Definitivamente, um ponto no qual todos parecemos estar de acordo é que o crescimento dos financiamentos do setor – nomeadamente no que diz respeito à criação artística contemporânea – deve ser continuado e fortalecido. É crucial garantir recursos adequados para que artistas, instituições culturais e projetos criativos possam prosperar no serviço público que prestam às populações, combatendo frontalmente a precariedade, oferecendo condições laborais justas, disponibilizando verbas ajustadas às reais necessidades do setor e do território, concebendo orçamentos adequados ao investimento que se pretende realizar, e criando linhas de apoio específicas para profissionais, estruturas e projetos articuladas com outros setores. Se parece certo que todos reconhecemos o “subfinanciamento enraizado” da Cultura, avancemos, decisivamente, para um aumento real dos valores que lhe são atribuídos no Orçamento do Estado. A meta de “Aumentar em 50% o valor atribuído à cultura no Orçamento do Estado, ao longo dos próximos quatro anos” (qual valor?) resolverá esse problema?

Outro ponto crucial parece ser o investimento na descentralização das políticas culturais e na criação de novos centros irradiadores de Cultura por todo o território nacional. Para tal, será determinante que a oferta cultural não se concentre apenas nos grandes centros urbanos, mas que possa irradiar, verdadeiramente, do interior do país e a partir de zonas vistas como “periféricas”, investindo-se na formação de agentes e organizações locais, criando-se condições para o seu florescimento e o seu desenvolvimento sustentado, promovendo-se uma efetiva coesão territorial e o acesso equitativo e verdadeiramente democrático à Cultura para todas as pessoas.

Deste modo, é certo que se deverá procurar incentivar a formação contínua de pessoal autárquico e outro ligado à recente Rede de Teatros e Cineteatros Portugueses – instrumento estratégico indispensável neste campo e que, estranhamente, não é mencionado no Programa do Governo –, assegurar uma credenciação rigorosa dos espaços culturais que a constituem, criar carreiras especiais da função pública que permitam a contratação de equipas devidamente qualificadas e com as competências necessárias para garantir uma gestão e programação eficaz destes equipamentos, reforçar a dotação orçamental disponível para o financiamento das programações, promover diálogos cada vez mais próximos entre a Direção-Geral das Artes, as autarquias, as equipas destes espaços culturais, artistas, estruturas e sociedade civil.
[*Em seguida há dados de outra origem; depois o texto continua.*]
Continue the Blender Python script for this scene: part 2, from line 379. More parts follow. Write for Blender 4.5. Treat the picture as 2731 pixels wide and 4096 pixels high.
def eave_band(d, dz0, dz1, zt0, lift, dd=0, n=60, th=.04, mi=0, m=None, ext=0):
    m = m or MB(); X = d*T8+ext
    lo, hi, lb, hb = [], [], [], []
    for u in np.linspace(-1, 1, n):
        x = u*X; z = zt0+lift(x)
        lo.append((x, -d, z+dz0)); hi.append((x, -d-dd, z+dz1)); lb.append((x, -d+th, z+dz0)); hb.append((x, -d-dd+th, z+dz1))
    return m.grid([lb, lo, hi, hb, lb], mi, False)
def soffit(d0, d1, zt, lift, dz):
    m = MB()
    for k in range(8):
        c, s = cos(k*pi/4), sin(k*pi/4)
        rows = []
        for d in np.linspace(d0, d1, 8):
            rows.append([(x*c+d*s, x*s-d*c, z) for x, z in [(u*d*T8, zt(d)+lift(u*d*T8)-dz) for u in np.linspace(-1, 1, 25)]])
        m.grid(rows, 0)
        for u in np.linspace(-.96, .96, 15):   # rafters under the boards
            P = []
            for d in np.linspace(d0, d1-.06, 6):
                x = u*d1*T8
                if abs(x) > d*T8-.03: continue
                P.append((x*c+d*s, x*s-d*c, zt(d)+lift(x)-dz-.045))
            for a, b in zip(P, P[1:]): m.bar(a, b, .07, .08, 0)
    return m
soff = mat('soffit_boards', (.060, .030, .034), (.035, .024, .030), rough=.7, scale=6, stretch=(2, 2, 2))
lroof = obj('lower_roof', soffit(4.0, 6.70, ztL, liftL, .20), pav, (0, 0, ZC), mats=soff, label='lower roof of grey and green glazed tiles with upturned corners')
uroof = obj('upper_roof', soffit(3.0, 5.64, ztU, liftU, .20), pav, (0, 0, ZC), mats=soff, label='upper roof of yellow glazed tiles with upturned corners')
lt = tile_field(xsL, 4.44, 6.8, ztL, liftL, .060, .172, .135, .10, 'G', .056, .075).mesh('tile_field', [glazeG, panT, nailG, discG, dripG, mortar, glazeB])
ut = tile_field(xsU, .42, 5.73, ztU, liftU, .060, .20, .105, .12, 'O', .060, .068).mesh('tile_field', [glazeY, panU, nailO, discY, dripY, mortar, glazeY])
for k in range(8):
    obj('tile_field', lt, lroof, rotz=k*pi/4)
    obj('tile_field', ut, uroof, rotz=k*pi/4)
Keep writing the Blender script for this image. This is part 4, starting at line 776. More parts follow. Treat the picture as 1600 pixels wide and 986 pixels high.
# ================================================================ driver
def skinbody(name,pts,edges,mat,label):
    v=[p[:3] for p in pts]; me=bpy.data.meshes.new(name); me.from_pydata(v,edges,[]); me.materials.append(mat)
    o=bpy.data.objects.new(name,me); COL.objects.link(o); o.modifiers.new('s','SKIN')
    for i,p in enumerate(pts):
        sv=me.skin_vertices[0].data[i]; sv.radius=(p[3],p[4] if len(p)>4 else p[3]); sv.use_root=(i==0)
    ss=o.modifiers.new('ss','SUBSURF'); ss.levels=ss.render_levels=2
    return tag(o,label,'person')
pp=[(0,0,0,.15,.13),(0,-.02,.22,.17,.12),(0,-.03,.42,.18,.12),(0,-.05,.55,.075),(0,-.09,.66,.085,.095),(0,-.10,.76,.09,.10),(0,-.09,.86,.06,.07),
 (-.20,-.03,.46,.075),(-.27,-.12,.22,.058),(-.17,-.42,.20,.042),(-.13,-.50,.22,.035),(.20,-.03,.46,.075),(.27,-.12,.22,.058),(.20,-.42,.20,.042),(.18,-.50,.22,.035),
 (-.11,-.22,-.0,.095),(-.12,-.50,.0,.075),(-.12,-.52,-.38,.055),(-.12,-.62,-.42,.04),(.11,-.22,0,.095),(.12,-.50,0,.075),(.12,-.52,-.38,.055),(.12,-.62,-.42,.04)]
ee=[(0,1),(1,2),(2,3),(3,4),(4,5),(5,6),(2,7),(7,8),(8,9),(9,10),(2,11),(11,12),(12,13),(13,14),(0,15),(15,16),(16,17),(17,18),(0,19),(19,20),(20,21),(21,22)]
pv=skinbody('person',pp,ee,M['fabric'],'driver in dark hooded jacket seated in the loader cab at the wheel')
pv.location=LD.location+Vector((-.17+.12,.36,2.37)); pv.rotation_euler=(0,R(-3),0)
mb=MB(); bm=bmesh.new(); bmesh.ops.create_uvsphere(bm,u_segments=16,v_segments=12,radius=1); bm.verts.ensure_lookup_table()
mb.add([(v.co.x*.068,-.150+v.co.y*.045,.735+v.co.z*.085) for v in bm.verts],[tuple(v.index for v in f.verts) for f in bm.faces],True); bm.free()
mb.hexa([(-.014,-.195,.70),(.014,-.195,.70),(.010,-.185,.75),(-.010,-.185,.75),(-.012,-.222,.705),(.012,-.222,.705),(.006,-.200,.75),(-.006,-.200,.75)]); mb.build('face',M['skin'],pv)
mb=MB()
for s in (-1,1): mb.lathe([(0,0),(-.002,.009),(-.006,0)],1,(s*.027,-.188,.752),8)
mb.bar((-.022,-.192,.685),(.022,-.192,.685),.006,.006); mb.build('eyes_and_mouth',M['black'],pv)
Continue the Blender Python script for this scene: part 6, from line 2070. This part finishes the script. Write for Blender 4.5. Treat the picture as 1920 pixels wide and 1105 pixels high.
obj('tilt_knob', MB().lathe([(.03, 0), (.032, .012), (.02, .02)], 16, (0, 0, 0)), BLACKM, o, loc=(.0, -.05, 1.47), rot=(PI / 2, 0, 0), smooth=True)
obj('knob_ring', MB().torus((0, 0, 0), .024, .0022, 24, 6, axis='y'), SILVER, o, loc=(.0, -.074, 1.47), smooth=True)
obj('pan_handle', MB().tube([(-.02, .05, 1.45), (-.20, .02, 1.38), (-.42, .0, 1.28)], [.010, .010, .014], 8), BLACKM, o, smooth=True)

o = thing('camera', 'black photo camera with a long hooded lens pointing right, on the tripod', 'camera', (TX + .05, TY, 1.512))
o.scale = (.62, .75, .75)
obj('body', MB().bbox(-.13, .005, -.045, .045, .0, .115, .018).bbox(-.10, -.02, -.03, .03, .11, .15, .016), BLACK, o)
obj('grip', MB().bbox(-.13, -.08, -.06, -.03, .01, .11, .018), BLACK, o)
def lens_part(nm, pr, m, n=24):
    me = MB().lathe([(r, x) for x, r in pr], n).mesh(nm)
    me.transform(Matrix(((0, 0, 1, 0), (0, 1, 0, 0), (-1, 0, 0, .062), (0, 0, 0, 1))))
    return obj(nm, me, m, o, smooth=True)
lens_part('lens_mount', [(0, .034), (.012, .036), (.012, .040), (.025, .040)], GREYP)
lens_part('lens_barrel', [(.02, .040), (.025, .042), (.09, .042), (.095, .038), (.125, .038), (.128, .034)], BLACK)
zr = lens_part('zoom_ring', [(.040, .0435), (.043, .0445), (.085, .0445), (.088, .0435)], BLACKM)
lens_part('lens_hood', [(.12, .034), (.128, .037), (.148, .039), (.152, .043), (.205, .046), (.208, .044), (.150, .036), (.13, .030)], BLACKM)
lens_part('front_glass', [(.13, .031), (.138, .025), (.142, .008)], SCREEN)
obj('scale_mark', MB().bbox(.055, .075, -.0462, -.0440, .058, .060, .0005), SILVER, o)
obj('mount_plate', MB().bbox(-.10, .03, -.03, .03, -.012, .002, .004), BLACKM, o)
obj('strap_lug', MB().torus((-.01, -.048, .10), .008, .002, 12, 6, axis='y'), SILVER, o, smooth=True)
Esse é o caminho que, em certa medida, tem sido trilhado e que acreditamos que nos conduzirá na melhor direção. Mas que outros percursos podemos ainda realizar?

É certo que os incentivos fiscais ao mecenato – para o qual foi aprovado um projeto de proposta de lei nos últimos instantes de governação do anterior Executivo – também poderão vir a desempenhar um papel relevante na promoção da Cultura em Portugal, fortalecendo as parcerias entre o setor público e privado, que têm ainda uma expressão muito tímida no nosso país, contribuindo para a diversificação de fontes de financiamento e uma maior sustentabilidade de estruturas e projetos. Também o Estatuto dos Profissionais da Cultura, que sofreu alterações recentes, deve ser regularmente reavaliado com vista ao seu melhoramento. Mas, por exemplo, como será feito “o alargamento da oferta do ensino artístico em diversas áreas disciplinares e formas de expressão – dança, teatro, música, cinema e artes visuais – aos primeiros anos do ensino, de forma a estimular o interesse e a ampliar significativamente os públicos da cultura e da arte, em particular dos mais jovens”? Em que moldes e em que condições?

A Performart entende que será importante dar continuidade a estas e outras linhas de atuação que têm orientado as políticas culturais em Portugal, sendo imperativo manter os avanços conquistados ao longo deste meio século de democracia, mas interessará compreender, acima de tudo, que estratégias serão implementadas que nos permitam estar mais bem preparados para lidar com os desafios que temos pela frente.